When it comes to the subject of death, Pascal would not be a “good communicator”. Against all the rules of the profession, he made it his task to cause his “target” to leave his “comfort zone.” He presses us – and with what vehemence! – to fear death. That might be tolerable, if he also counselled us to avoid it – but no. Rather, he does not forget that an honorable man chooses to run the risk of death for a just cause: “Fear death when there is no danger, and not when there is, for one must be a man.” Pascal proceeds in the opposite way from the maxims that govern us today. While we are bombarded with recommendations to avoid at all costs everything that could lead us to death, at the same time that our eyes are blindfolded to everything that could make us even think of death, to say nothing of what perhaps follows after, Pascal presses us to think constantly about death and what perhaps follows after, while dissuading us from seeking to avoid it when the cause is honorable. In this connection, we recall Socrates’s response to those who would reproach him for having engaged in conduct that put him in danger of death:
For to fear death, men, is in fact nothing other than to seem to be wise, but not to be so. For it is to seem to know what one does not know: no one knows whether death does not even happen to be the greatest of all goods for the human being. […] but I do know that it is bad […] to do injustice.

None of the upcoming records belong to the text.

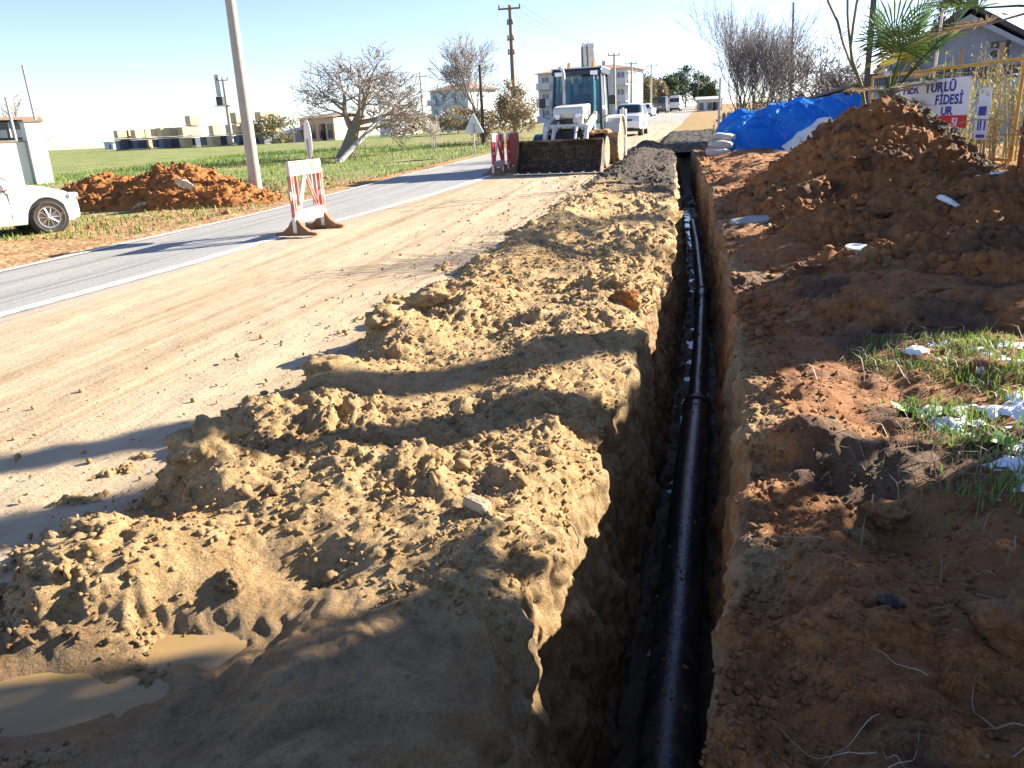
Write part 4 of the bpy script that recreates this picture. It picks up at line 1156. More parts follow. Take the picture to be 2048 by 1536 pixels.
J = [((0, 3.68, 1.62), .15, .13), ((0, 3.70, 1.80), .15, .12), ((0, 3.68, 2.00), .18, .12), ((0, 3.65, 2.10), .08), ((0, 3.62, 2.20), .055), ((0, 3.59, 2.28), .085, .095), ((0, 3.58, 2.38), .085, .10), ((0, 3.60, 2.44), .05),
     ((-.19, 3.66, 2.03), .075), ((-.27, 3.52, 1.82), .05), ((-.20, 3.30, 1.72), .038), ((-.17, 3.22, 1.72), .03),
     ((.19, 3.66, 2.03), .075), ((.27, 3.52, 1.82), .05), ((.20, 3.30, 1.72), .038), ((.17, 3.22, 1.72), .03),
     ((-.12, 3.62, 1.60), .09), ((-.16, 3.26, 1.58), .065), ((-.15, 3.18, 1.22), .045), ((-.15, 3.08, 1.14), .04),
     ((.12, 3.62, 1.60), .09), ((.16, 3.26, 1.58), .065), ((.15, 3.18, 1.22), .045), ((.15, 3.08, 1.14), .04)]
E_ = [(0, 1), (1, 2), (2, 3), (3, 4), (4, 5), (5, 6), (6, 7), (2, 8), (8, 9), (9, 10), (10, 11), (2, 12), (12, 13), (13, 14), (14, 15), (0, 16), (16, 17), (17, 18), (18, 19), (0, 20), (20, 21), (21, 22), (22, 23)]
body = skin_figure('body', J, E_, 'purple_jacket', pe)
body.data.materials.append(MATS['skin'])
for p_ in body.data.polygons:
    if p_.center.z > 2.17 or (p_.center.y < 3.26 and p_.center.z > 1.64): p_.material_index = 1
build('hair', MB().lathe([(.001, .115), (.05, .105), (.085, .07), (.098, .02), (.095, -.03)], (0, 3.625, 2.37), 'Z', 16), 'dark_hair', pe, smooth=True)
build('nose', MB().tube([(0, 3.52, 2.34), (0, 3.478, 2.30), (0, 3.50, 2.285)], [.012, .02, .012], 6), 'skin', pe, smooth=True)
for s in (-1, 1):
    build('ear', MB().lathe([(.03, -.008), (.034, 0), (.03, .008)], (s*.088, 3.60, 2.33), 'X', 10), 'skin', pe, smooth=True)
    build('eye', MB().lathe([(.001, -.008), (.012, -.004), (.012, .004)], (s*.035, 3.500, 2.345), 'Y', 8), 'dark_hair', pe)
build('jacket_stripe', MB().tube([(-.14, 3.55, 1.86), (0, 3.525, 1.88), (.14, 3.55, 1.86)], .035, 8), 'white_stripe_cloth', pe, smooth=True)
def hand(s):
    m = MB()
    m.tube([(s*.172, 3.235, 1.722), (s*.168, 3.195, 1.722), (s*.165, 3.165, 1.718)], [.026, .036, .03], 8)
    for k, (dx, ln) in enumerate(((-.027, .05), (-.009, .062), (.009, .058), (.025, .045))):
        m.tube([(s*.165+dx, 3.17, 1.72), (s*.165+dx, 3.17-ln*.7, 1.715), (s*.165+dx, 3.17-ln*.9, 1.69), (s*.165+dx, 3.17-ln*.5, 1.67)], [.0095, .009, .0085, .007], 6)
    m.tube([(s*.145, 3.20, 1.725), (s*.118, 3.17, 1.715), (s*.115, 3.145, 1.695)], [.011, .010, .008], 6)
    build('hand', m, 'skin', pe, smooth=True)
hand(-1); hand(1)

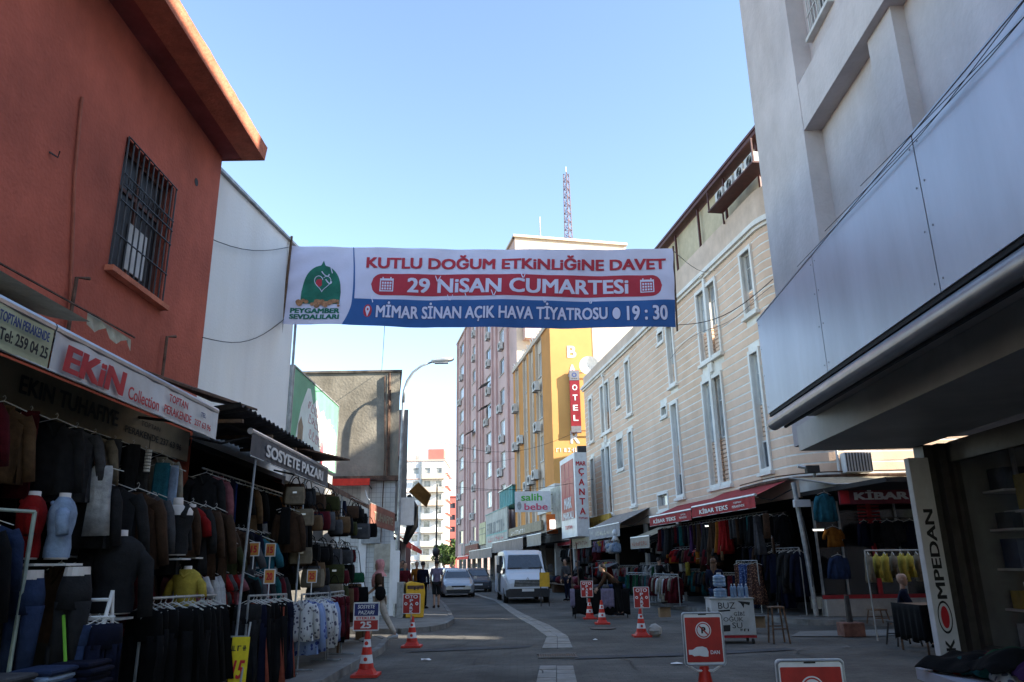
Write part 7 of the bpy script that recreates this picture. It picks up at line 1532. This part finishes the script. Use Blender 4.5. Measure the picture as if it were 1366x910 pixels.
    for Lg in (LL, RL):
        h0, kn, a, toe = Lg; mb = MB(); rg = []
        for f, w, h_ in ((-.28,.03,.05),(-.1,.042,.065),(.35,.045,.05),(.8,.048,.038),(1.12,.03,.025)): c = a+(toe-a)*f; rg.append([Vector((c.x+w*s*math.cos(q), c.y, max(0.0 if not sit else -9, a.z-.075*s)+h_*s*(1+math.sin(q))*.9)) for q in [2*math.pi*i/10 for i in range(10)]])
        mb.loft(rg).build('shoe', cm_(shoes), t, smooth=True)
    if back == 'bag':
        MB().ell(hip+Vector((.24*s,.02,.12*s)),.06*s,.13*s,.16*s,10,6).tube([hip+Vector((.20*s,.02,.2*s)), sh+Vector((.12*s,.0,.05*s)), hip+Vector((.22*s,-.1*s,.2*s))], .012, 5).build('shoulder_bag', cm_('black'), t, smooth=True)
    if back == 'pack': MB().ell(mid+Vector((0,.16*s,.08*s)),.15*s,.09*s,.20*s,12,7).build('backpack', cm_('navy'), t, smooth=True)
    return t
PIh = math.pi/2
person(-2.85,16.6,.12,1.60,-PIh*.95,'woman in a pink headscarf and dark vest walking left before the white tiled wall',top='brown',bottom='pale stone',shoes='white',lleg=(24,12),rleg=(-22,10),larm=(22,30),rarm=(-12,18),scarf='pale pink',sleeve='short',back='bag',lean=4)
person(-2.98,29.6,.12,1.66,.15+math.pi,'man in a pale lilac shirt and dark shorts walking away beside the bin',top='lilac',bottom='charcoal',shoes='brown',shorts=True,lleg=(8,4),rleg=(-8,6),sleeve='short')
person(-3.45,29.2,.12,1.62,2.8,'person in dark clothes beside the man in the lilac shirt',top='navy',bottom='black',lleg=(6,4),rleg=(-5,4))
person(-3.9,27.6,.12,1.60,.6,'person in a wine red top behind the yellow bin',top='wine red',bottom='navy')
person(-4.4,30.5,.12,1.68,-.4,'person in a turquoise cap coloured top far behind the yellow bin',top='turquoise',bottom='black')
person(-4.1,32.5,.12,1.64,.3,'person in an orange top among the group behind the bin',top='orange',bottom='charcoal')
person(-4.9,33.2,.12,1.66,.9,'person in grey at the back of the group behind the bin',top='grey',bottom='black')
person(3.05,23.6,.13,1.62,-1.75,'vendor in a dark brown jacket bending forward over the street table',top='brown',bottom='black',lean=48,larm=(30,12),rarm=(22,18),lleg=(2,3),rleg=(-6,4))
person(4.85,19.2,.13,1.52,2.7,'woman with brown hair in a navy top and blue jeans standing behind the water cart',top='navy',bottom='denim blue',hair=(.12,.06,.03),hairstyle='long',larm=(10,40),rarm=(10,50))
person(7.42,15.35,.02,1.70,-.75+1.9,'bald man in a dark blue shirt seated at the black draped table',top='navy',bottom='black',hairstyle='bald',sit=True,lleg=(85,80),rleg=(80,75),larm=(25,60),rarm=(20,65),lean=8)
ch = stool(7.42,15.45,.015,.44,.40,M_darkmetal,'folding_chair','dark stool under the seated man','stool')
person(5.5,30.0,.13,1.62,1.9,'person in black looking at the bright children clothes',top='black',bottom='charcoal',larm=(30,60),rarm=(20,50))
person(2.6,30.6,.13,1.60,-1.2,'woman in a black coat browsing the heaps beyond the cones',top='black',bottom='charcoal',scarf='grey',lean=20,larm=(50,30),rarm=(45,30))
person(2.2,33.5,.13,1.66,-.8,'person in a grey jacket beyond the thin posts',top='grey',bottom='navy',lean=10)
person(-.6,52,.02,1.66,.3,'person in white far up the street behind the van',top='white',bottom='charcoal',lleg=(12,6),rleg=(-12,8))
person(.2,55,.02,1.66,.1,'person in black far up the street right of the one in white',top='black',bottom='navy',lleg=(10,6),rleg=(-10,8))
# ================================================================ SMALL DETAILS
# panel fixings and stains on the silver fascia
fx = MB()
for k in range(7):
    u1 = 0 if k == 0 else -2.17-2.25*(k-1); u0 = -2.17-2.25*k
    for u in (u0+.06, u1-.06):
        for z in (3.45, 3.85, 4.2, 4.52): fx.tube([fF(u,z,.0005),fF(u,z,.004)], .008, 6)
fo = fx.build('rivet', M_galv, T); fo['kind'] = 'stuff'
# litter, cracks and stains on the road
rl2 = random.Random(21)
cr_ = MB()
for k in range(14):
    x, y = rl2.uniform(-2.2, 6), rl2.uniform(11, 26); a = rl2.uniform(-.5, .5)+(0 if k % 2 else 1.4); w = .012
    pts = [(x, y)]
    for j in range(9): a += rl2.uniform(-.5, .5); x += .22*math.cos(a); y += .22*math.sin(a); pts.append((x, y))
    for (xa, ya), (xb, yb) in zip(pts, pts[1:]):
        d = Vector((xb-xa, yb-ya)).normalized()*w; cr_.poly([(xa-d.y,ya+d.x,.0225),(xb-d.y,yb+d.x,.0225),(xb+d.y,yb-d.x,.0225),(xa+d.y,ya-d.x,.0225)])
c = cr_.build('tar_cracks', M_black); c['kind'] = 'stuff'
for k, (x, y, w, nm) in enumerate(((2.6,13.2,.10,'crumpled white paper scrap on the road near the drain grate'),(-1.6,14.2,.08,'white paper scrap on the road right of the nearest cone'),(4.4,13.0,.09,'pale paper scrap on the plaza below the water cart'),(6.2,15.2,.08,'flat grey cardboard scrap in front of the planter block'),(1.7,17.4,.07,'small paper scrap beside the slab strip'))):
    mb = MB(); n = 7; mb.add([(x+w*(1+.3*math.sin(i*2.1+k))*math.cos(6.28*i/n), y+w*(1+.3*math.cos(i*1.7))*math.sin(6.28*i/n), .03+.02*((i*k) % 2)) for i in range(n)]+[(x,y,.05)], [(i,(i+1)%n,n) for i in range(n)])
    solo(mb, 'paper_scrap', M_signwhite if k != 3 else M_pave, nm, 'litter')
solo(MB().add([(6.0,17.6,.022),(7.6,17.2,.022),(9.2,17.8,.022),(8.8,18.9,.022),(6.6,18.7,.022)], [(0,1,2,3,4)]), 'concrete_patch', M_pave, 'pale concrete repair patch on the plaza before the corner shop', 'patch')
# hanging light bulbs inside the shops
for k, (x, y, z, lab) in enumerate(((8.35,21.3,2.38,'small white strip light below the turquoise jacket'),(6.6,26.2,2.75,'small white shop lamp under the red awnings'),(4.6,37.0,2.5,'warm shop lamp under the far beige awning'))):
    t = thing('shop_lamp', lab, 'lamp', (x,y,z)); MB().box((x-.14,y-.02,z),(x+.14,y+.02,z+.035)).build('tube', emit('lamp_glow', (1,.95,.85), 1.1), t); MB().box((x-.16,y-.03,z+.036),(x+.16,y+.03,z+.06)).build('housing', M_offwhite, t)
# wires and brackets on the white and orange walls
solo(MB().tube([clad(u, 9.9-.25*math.sin(u*.7), .12) for u in [i*.8 for i in range(12)]], .008, 4), 'cable', M_wire, 'thin cable along the clad facade near the upper windows', 'cable')
for zi, z0 in enumerate((.55,1.0,1.45,1.9,2.35)):
    for k in range(9):
        x = 5.8+k*.6; w = rl2.uniform(.25,.5); h = rl2.uniform(.12,.34); c = rl2.choice(['grey','denim blue','white','beige','navy','yellow','charcoal','light blue','white'])
        solo(MB().box((x,9.0,z0+.026),(x+w,9.3,z0+.026+h)), 'boxed_goods', cm_(c), '%s goods, %s from left on %s end shelf of right shop' % (c, ORD[k], ORD[zi]), 'goods', 'goods on the end wall shelves of the right shop')
# utility clutter on the pavement
for k, (x, y, s_, lab) in enumerate(((-3.3,17.3,.3,'brown cardboard box under the hanging bags'),(5.6,18.6,.28,'brown cardboard box beside the patterned dresses'),(4.2,22.6,.3,'brown cardboard box beside the bending vendor'))):
    t = thing('cardboard_box', lab, 'box', (x,y,.13)); MB().box((x-s_/2,y-s_/2,.13),(x+s_/2,y+s_/2,.13+s_*.8)).build('body', mat('cardboard', (.24,.16,.09), .9, .1, 6), t)
    MB().add([(x-s_/2,y-s_/2,.13+s_*.8),(x+s_/2,y-s_/2,.13+s_*.8),(x+s_/2,y-s_*.8,.15+s_*.85),(x-s_/2,y-s_*.8,.15+s_*.85)], [(0,1,2,3)]).build('flap', MATS['cardboard'], t)
finish_labels()
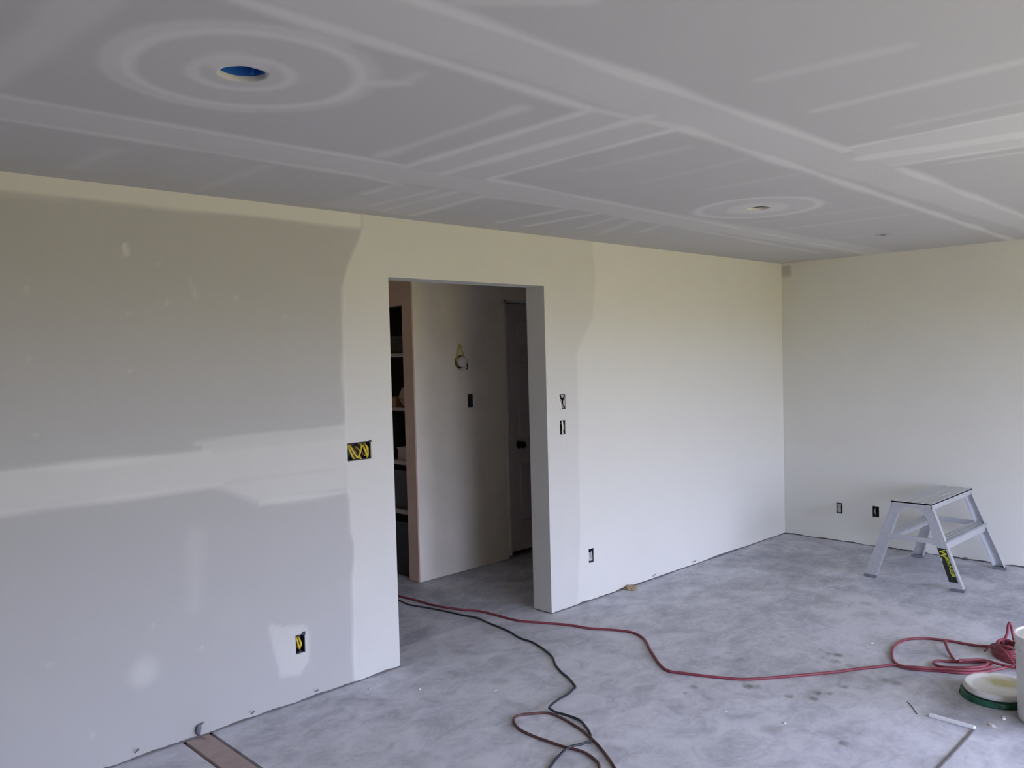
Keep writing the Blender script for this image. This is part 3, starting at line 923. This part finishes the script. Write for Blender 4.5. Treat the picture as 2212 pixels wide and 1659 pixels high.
wire(t, [(0.014, 0.045, 0.03), (0.014, 0.010, 0.012), (0.012, 0.006, -0.010), (0.016, 0.02, -0.03)], 0.004, M_MUDGREY)
c = BOX_L['far']
t = elbox('electrical_box', 'box filled with grey compound low on the white wall right of the doorway', (c[0], FR, c[1]), c[2], c[3], M_NAVY)
obj('compound_fill', splat([(-0.021, 0.028), (-0.012, 0.022), (-0.002, 0.012), (0.006, 0.026), (0.014, 0.030), (0.016, 0.004), (0.019, -0.014), (0.018, -0.040),
                            (0.006, -0.036), (-0.004, -0.044), (-0.014, -0.034), (-0.021, -0.030)], 0.002), M_MUDGREY, t)
wire(t, [(-0.008, 0.045, 0.03), (-0.004, 0.004, 0.012), (0.004, 0.002, -0.012), (0.0, 0.02, -0.03)], 0.004, M_MUDGREY)

c = BOX_R['grey']
t = elbox('electrical_box', 'box plugged with grey compound low on the right wall', (FR, c[0], c[1]), c[2], c[3], M_BLACK, -math.pi / 2)
obj('compound_fill', splat([(-0.019, 0.040), (-0.004, 0.030), (0.006, 0.043), (0.012, 0.036), (0.012, -0.034), (0.0, -0.042), (-0.010, -0.044), (-0.019, -0.028)], 0.002), M_MUDGREY, t)
wire(t, [(0.0, 0.045, 0.03), (0.0, 0.004, 0.012), (0.004, 0.001, -0.012), (0.0, 0.02, -0.03)], 0.004, M_MUDGREY)
c = BOX_R['black']
t = elbox('electrical_box', 'empty black box low on the right wall beside the aluminium platform', (FR, c[0], c[1]), c[2], c[3], M_BLACK, -math.pi / 2)
wire(t, [(-0.016, 0.045, 0.03), (-0.014, 0.012, 0.005), (-0.010, 0.010, -0.015), (-0.012, 0.03, -0.035)], 0.004, M_MUDGREY)

# hall wall: switch box and a bare lamp outlet with a loop of yellow cable
t = thing('electrical_box', 'black switch box on the dim hall wall seen through the doorway', 'electrical box', (-2.667, HY - 0.001, 1.333), 'open electrical boxes in the bare walls')
obj('box_shell', MB().box(-0.026, 0.026, -0.004, 0.002, -0.050, 0.050), M_BLACK, t, bevel=0.002)
obj('switch_strap', MB().box(-0.010, 0.010, -0.007, -0.003, -0.044, 0.044), M_NAVY, t)
t = thing('lamp_outlet', 'bare round lamp outlet with hanging cables on the hall wall', 'lamp outlet', (-2.762, HY, 1.640))
m = MB().lathe([(0.0, 0.0), (0.050, 0.0), (0.050, 0.006), (0.044, 0.008), (0.0, 0.008)], 28)
m.v = [(x, -z, y) for x, y, z in m.v]
obj('outlet_ring', m, M_DARK, t, smooth=True)
m = MB().lathe([(0.0, 0.0), (0.040, 0.0), (0.044, 0.018), (0.036, 0.036), (0.018, 0.046), (0.0, 0.048)], 24)
m.v = [(x + 0.006, -z - 0.006, y + 0.002) for x, y, z in m.v]
obj('bulb_holder', m, M_WIREW, t, smooth=True)
wire(t, [(-0.035, -0.006, 0.005), (-0.042, -0.022, 0.040), (-0.032, -0.030, 0.095), (-0.020, -0.030, 0.135), (-0.004, -0.030, 0.100), (0.018, -0.026, 0.060), (0.034, -0.010, 0.020)], 0.0038, M_YELLOW, 'cable')
wire(t, [(0.045, -0.006, 0.010), (0.056, -0.02, -0.010), (0.056, -0.024, -0.046), (0.050, -0.02, -0.06)], 0.0042, M_BLACK, 'wire')
wire(t, [(-0.045, -0.006, 0.015), (-0.054, -0.02, 0.0), (-0.050, -0.024, -0.036), (-0.030, -0.02, -0.052), (0.0, -0.02, -0.062)], 0.003, M_COPPER, 'wire')

# ceiling: two round fixture boxes and a small detector box
def ceil_box(lab, c, r, mat, dep=0.055):
    t = thing('ceiling_box', lab, 'ceiling box', (c[0], c[1], H + 0.014), 'fixture openings in the ceiling')
    m = MB().lathe([(r + 0.003, 0.0), (r + 0.003, dep), (0.0, dep), (0.0, dep - 0.003), (r, dep - 0.003), (r, 0.0)], 40)
    obj('round_shell', m, mat, t, smooth=True)
    for a in (0.6, 0.6 + math.pi):
        x, y = math.cos(a) * (r - 0.009), math.sin(a) * (r - 0.009)
        obj('screw_boss', MB().lathe([(0, 0.003), (0.006, 0.003), (0.006, dep - 0.004), (0, dep - 0.004)], 12, (x, y, 0)), mat, t, smooth=True)
    return t
t = ceil_box('bright blue round fixture box in the nearer ceiling opening', HOLES[0][0], 0.060, M_BLUE)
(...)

Socrates seems to say here – this would be his response to Pascal – that death cannot weigh on our life more than we know about it, and that in any case it weighs less than the thing we know, which is that to commit an injustice is an evil, and therefore it is dishonorable to commit an injustice out of fear of death. Pascal would grant that an honorable man knows more certainly what an injustice or a dishonorable conduct is than he knows what death is, but would contest that this is an argument for not seeking to know, or decreeing this ignorance insurmountable. Moreover, this ignorance would seem to equally justify two opposed attitudes. One would say: if I know nothing about death and what follows it, if I can know nothing about it and therefore if there is nothing for me to know, then for me it is only an accident, the final accident of my life, and the stopping of my heart has no more meaning than the stopping of my watch. The other would say: if I know nothing about death and what follows it, and if I can know nothing about it, then I have equal latitude, and an equally powerful motive, to fear as much as to hope. Indeed, it seems that Socrates could have said with equal right: because no one knows anything about death, they do not know if it is not the greatest of evils for human beings. Without wanting to draw a teaching from a few lines from the Apology, it seems clear that Socrates does not envisage that one has reason to fear what comes after death. Moreover, the philosophy of the Ancients does not seem to have seriously contemplated the possibility of a personal immortality.
In any case, Christianity in an extraordinary way inflamed the concern for what comes after death. The Last Judgment, the Dies irae, does not resemble the ticket offices of the mythological underworlds or the tribunals of souls by means of which pagan philosophers occasionally illustrated their political and moral teaching. The Christian Judgment is not the court of last resort which completes and possibly corrects the insufficiencies or errors of human justice. It brings with it a criterion proper to it, not the rules of human justice, even the most perfect, but the God-man, Creator and Redeemer, whose plan of salvation each human being welcomes or rejects. The Resurrection of Christ, the first born of the dead, banished the Greeks’ Hades as well as the Sheol of the Jews where the dead led a spectral existence deprived of God. Christianity put at the center of its proposition not simply the perspective of the survival but the divinization of the whole person by his participation in the divine life. In the Christian world, what follows death acquired an intensity of presence, if I can put it that way, which had no equivalent in the pagan world or in ancient Judaism. The advent of Christianity did not render the immortality of the soul and the alternative between Heaven and Hell more certain, or even more probable, but it made them more possible so-to-speak, more conceivable, because they were envisaged with much more seriousness than previously.